Molecular Dynamics Study on Performance of Olefin Sulfonate at the Decane–Water Interface: Effect of Molecular Architecture

Abstract

Surfactant flooding has been widely employed to recover the residual oil in the oilfields. Among the various oil-displacing chemicals, olefin sulfonate isomers have been identified as effective chemical agents by many experiments due to the realization of low interfacial tension (IFT) at the oil–water interface, and tolerance for high salinity and high temperature under reservoir conditions. The molecular architecture (e.g. degree of branching) of the surfactant can significantly affect the oil–water interfacial properties and hence its performance.
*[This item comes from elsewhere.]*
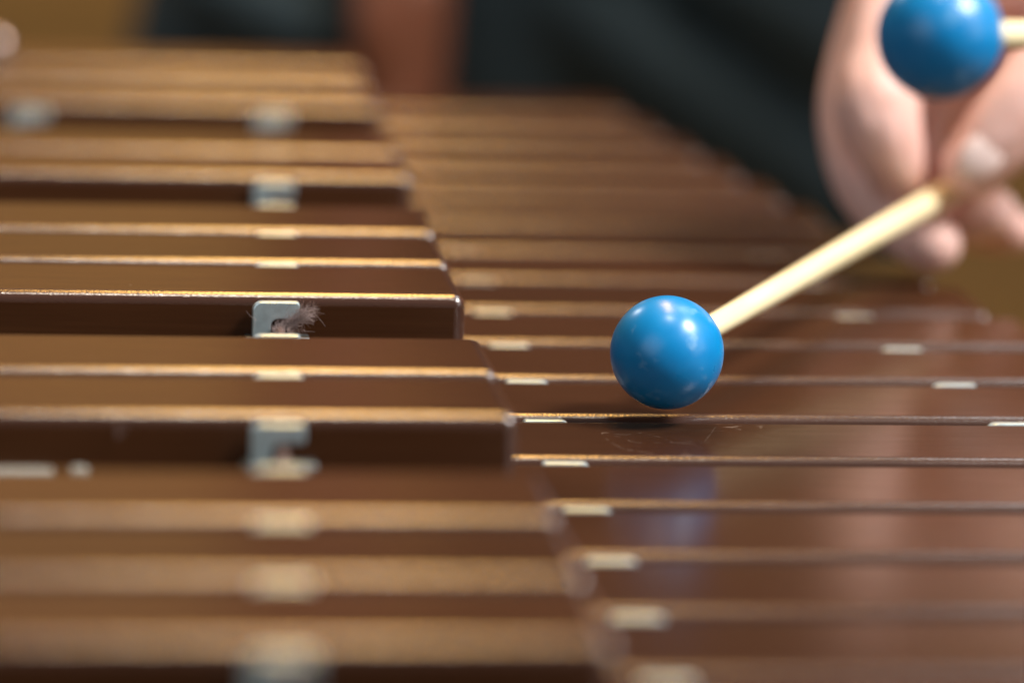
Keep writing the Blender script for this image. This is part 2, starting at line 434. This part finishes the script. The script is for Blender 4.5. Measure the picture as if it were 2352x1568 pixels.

Herein, molecular dynamics simulations were performed to investigate the adsorption processes of alpha olefin surfactant (AOS with single-tailed structure) and internal olefin surfactant (IOS with twin-tailed structure) at the oil (n-decane) - water interface under oil reservoir condition. The results show that IOS can significantly reduce the IFT at high concentrations, and the formed monolayers at the interface are more stable compared with AOS. The steric hindrance effect by the short chain of IOS can inhibit the aggregation behavior, thus leading to larger interfacial coverage, which are favorable to separation of the water and decane phases. The larger distance between the headgroups of IOS molecules is conducive to formation of hydrogen bonds between the surfactant and water molecules, and hence enhances the interaction between the IOS and water molecules at the inerface. Based on the analysis of order parameter, the middle segment of AOS molecules and the long chain of IOS molecules are mainly contributed to the Van der Waals’ interaction between the surfactant alkyl tails and decane molecules. Meanwhile, the twin-tailed structure of IOS has more favorable effective alkyl tail length (i.e. better miscibility with the oil phase) compared with the single-tailed structure of AOS. Consequently, the twin-tailed structure is superior to the single-tailed structure in terms of interfacial performance, and it is strongly suggested for the design of advanced surfactants in EOR implementation.